Komünist Kadınlar'dan 25 Kasım açıklaması: Paranız, aşkınız, adabınız batsın; kadınlar “başka bir dünya” istiyor!

25 Kasım Kadına Yönelik Şiddet Karşı Mücadele ve Uluslararası Dayanışma Günü'nde, Komünist Kadınlar bir açıklama yayınlayarak, şiddetin kaynağı bu düzenin kendisi dedi.

25 Kasım Kadına Yönelik Şiddet Karşı Mücadele ve Uluslararası Dayanışma Günü'nde, Komünist Kadınlar bir açıklama yayınladı.

Şiddetin kaynağı diktatörün pantolonunun içinde mi diye soran Komünist Kadınlar'ın açıklaması şöyle;

 

Paranız, aşkınız, adabınız batsın; kadınlar “başka bir dünya” istiyor!

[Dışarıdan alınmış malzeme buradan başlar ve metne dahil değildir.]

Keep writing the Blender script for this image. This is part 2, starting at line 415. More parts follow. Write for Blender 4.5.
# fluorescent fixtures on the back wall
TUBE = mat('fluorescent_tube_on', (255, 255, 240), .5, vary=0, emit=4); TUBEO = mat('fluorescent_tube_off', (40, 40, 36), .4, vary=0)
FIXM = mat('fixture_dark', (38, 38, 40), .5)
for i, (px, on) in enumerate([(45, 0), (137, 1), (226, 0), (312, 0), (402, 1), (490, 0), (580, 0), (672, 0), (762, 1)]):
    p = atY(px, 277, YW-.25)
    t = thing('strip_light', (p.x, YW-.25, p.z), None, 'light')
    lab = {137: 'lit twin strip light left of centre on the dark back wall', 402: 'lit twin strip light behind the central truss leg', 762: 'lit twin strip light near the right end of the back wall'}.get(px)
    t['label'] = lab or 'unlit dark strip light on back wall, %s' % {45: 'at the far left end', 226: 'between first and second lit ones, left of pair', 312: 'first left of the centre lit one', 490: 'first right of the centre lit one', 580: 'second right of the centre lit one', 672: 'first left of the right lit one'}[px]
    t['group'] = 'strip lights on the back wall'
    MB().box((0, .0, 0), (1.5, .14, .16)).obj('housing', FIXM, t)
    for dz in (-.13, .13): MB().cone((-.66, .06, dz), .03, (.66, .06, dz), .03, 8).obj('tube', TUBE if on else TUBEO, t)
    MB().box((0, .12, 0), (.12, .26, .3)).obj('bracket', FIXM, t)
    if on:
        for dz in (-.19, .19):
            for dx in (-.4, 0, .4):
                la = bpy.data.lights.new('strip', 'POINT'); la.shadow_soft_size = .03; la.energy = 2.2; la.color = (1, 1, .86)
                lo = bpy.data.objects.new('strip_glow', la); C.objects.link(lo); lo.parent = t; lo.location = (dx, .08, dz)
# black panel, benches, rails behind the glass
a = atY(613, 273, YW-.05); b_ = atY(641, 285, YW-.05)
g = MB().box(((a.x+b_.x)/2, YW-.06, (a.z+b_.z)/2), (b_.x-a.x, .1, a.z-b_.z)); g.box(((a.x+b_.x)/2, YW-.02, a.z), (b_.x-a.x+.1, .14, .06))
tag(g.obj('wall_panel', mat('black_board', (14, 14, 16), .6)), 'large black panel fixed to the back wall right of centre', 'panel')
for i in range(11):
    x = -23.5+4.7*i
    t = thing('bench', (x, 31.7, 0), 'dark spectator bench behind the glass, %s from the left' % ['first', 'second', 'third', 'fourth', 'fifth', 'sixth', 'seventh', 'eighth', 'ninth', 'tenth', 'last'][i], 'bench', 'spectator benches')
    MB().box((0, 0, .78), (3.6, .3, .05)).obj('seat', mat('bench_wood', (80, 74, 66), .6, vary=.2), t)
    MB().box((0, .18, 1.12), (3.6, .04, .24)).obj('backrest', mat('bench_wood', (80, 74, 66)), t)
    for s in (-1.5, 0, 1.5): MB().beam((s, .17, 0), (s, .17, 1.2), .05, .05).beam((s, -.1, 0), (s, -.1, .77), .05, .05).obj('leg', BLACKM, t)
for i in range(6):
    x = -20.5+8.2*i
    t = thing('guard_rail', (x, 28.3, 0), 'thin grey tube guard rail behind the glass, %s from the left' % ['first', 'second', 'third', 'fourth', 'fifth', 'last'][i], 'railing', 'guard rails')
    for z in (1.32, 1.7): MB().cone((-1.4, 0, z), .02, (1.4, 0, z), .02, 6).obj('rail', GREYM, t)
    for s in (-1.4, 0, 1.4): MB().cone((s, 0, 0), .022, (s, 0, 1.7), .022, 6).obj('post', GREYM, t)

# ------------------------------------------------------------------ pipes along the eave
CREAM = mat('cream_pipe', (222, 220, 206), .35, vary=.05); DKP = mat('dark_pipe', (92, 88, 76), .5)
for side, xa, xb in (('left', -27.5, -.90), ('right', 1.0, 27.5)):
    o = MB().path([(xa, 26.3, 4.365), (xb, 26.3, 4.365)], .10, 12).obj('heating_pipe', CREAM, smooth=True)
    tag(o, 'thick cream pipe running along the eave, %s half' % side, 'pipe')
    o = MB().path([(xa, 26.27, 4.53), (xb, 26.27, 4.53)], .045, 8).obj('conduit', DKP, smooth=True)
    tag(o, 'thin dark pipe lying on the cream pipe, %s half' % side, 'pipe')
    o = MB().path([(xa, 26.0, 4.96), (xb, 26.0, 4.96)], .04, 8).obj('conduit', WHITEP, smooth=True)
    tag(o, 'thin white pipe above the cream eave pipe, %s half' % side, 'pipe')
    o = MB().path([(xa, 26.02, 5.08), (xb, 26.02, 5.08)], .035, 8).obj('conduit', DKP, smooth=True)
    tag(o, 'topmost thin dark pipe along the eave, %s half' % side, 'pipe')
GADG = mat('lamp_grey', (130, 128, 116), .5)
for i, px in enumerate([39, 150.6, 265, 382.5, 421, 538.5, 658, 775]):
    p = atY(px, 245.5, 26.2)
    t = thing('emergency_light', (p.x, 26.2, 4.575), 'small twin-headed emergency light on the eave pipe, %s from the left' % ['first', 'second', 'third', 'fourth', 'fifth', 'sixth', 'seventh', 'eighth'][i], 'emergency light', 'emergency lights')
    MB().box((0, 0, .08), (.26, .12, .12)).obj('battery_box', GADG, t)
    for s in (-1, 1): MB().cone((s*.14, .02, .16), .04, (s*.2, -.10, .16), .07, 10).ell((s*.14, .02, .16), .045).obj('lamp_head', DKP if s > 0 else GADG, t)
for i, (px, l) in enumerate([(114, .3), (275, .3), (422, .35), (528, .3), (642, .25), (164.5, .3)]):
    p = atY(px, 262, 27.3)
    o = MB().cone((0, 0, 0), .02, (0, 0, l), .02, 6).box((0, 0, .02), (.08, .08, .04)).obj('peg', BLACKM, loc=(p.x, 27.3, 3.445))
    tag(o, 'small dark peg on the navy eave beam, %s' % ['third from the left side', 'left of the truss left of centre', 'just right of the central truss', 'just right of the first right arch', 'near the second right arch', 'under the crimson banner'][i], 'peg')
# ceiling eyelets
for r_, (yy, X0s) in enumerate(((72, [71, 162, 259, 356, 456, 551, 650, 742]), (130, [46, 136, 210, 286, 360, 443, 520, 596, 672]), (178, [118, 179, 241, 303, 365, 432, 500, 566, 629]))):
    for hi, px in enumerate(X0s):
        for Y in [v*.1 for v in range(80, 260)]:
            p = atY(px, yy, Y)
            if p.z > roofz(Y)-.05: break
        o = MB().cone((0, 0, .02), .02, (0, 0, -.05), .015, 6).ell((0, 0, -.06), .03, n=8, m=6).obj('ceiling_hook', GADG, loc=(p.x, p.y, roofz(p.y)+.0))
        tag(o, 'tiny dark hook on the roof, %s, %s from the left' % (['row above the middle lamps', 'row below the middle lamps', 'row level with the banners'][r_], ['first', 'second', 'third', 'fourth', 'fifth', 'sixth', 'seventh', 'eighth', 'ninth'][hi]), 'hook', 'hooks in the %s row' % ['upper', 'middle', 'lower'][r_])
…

Her gün yumruklarımızı sıkacağımız bir şiddet öyküsü, öfkeyle yasını tutacağımız bir kadın cinayeti haberiyle sarsılıyoruz.

Rakamlara indirgenen, isimsizleştirilmiş kadınlar. Kentli kadınlar, genç kadınlar, köylü kadınlar, küçük kadınlar, yoksul kadınlar…. İsimleri ve hikayeleri değişen, kokuşmuş düzenin cenderesinde öğütülen kadınlar.

Mersinli Özgecan, Diyarbakırlı Meryem, Antepli Leyla, Trabzonlu Nurten, Manisalı Derya, Antalyalı Emine...

Hepsi biziz, emeğiyle var olan, tırnaklarıyla kazıyarak kurduğu yaşamını savunan kadınlar. 

Ardı ardına atılan “Bir kadın cinayeti daha” manşetlerini hazmetmek mümkün mü? Bu düzen yalnızca öldürmüyor. Beraberinde ölümlere alışmayı, kanıksamayı, şiddeti gözardı etmeyi öğütlüyor, istatistiklerinin arasında direncini yitir diyor.

Yitirme! Toprak altına omuzlarda taşınan kadınlarla birlikte değersizleştirilen hayatını, düzene teslim etme. Dimdik ayakta dur ki küçülme.

İnsan küçüldükçe düzenin karanlığı büyüyor. Karanlık, şiddetin failleri ile bunu kanıksayanları da aynı zindanda çürümeye terk ediyor. Öfkemiz, isyanımız mücadeleyle buluşamadığında, boyun eğdiriyor. Öldürmeyen düzen eziyor. 

Yumruğunu havaya kaldır, öfkeni kus ki ezilme!

Aydınlanmanın ışığında nefes alan kadına, gericilerin dünyasında; ‘ölmeyeceksen teslim ol’ deniyor. Ahlakı tekeline almaya çalışan örümcek kafalar, hakları için mücadele eden kadını mahkum ediyor. O kadın şiddeti hakediyor, o kadın ölmeyi hakediyor. Düzen, o kadının mahkemesini bu çürümüşlükle malul insanlara kurduruyor.

Ölü kadınların bedenlerinden iyi haller doğurtan mahkemelerinizi tanımıyoruz!

Tahrik indiriminiz, aşkınız, adabınız batsın!

Şiddetin kaynağı diktatörün pantolonunun içinde mi saklı? Hiç sanmıyoruz! Açıkça ortada, pantolonun ipleri bu kokuşmuş düzenin elinde!

Bu düzeni alaşağı etmeden kadın için umut yok. Her gün hedefi olduğumuz şiddet, ancak dibine dinamitleri birlikte döşeyeceğimiz bu düzenin kalıntıları altında ezilebilir.

25 Kasım’ı takvime, elli beş yıl önce, okyanusun öte yakasından diktatörlük karşıtı üç kadının mücadelesi kazıdı. Hayır, diktatörlük askerlerinin vahşice tecavüz ve katliamının yıldönümü değil sözünü ettiğimiz.

Katledilen Mirabal kız kardeşlerin korkusuz mücadelesini hatırlama günü bugün! 

Miraballerin katili diktatör, bu üç kadına “ülkedeki en büyük tehlike” demişti. 

Bugün yine, diktatöre itiraf ettirilen sözlerle taçlanmalı günün anlamı; “Ülkede büyük bir tehlike var, Boyun Eğmeyen Kadınlar”

Bu büyük tehlikenin parçası olmaya var mısın?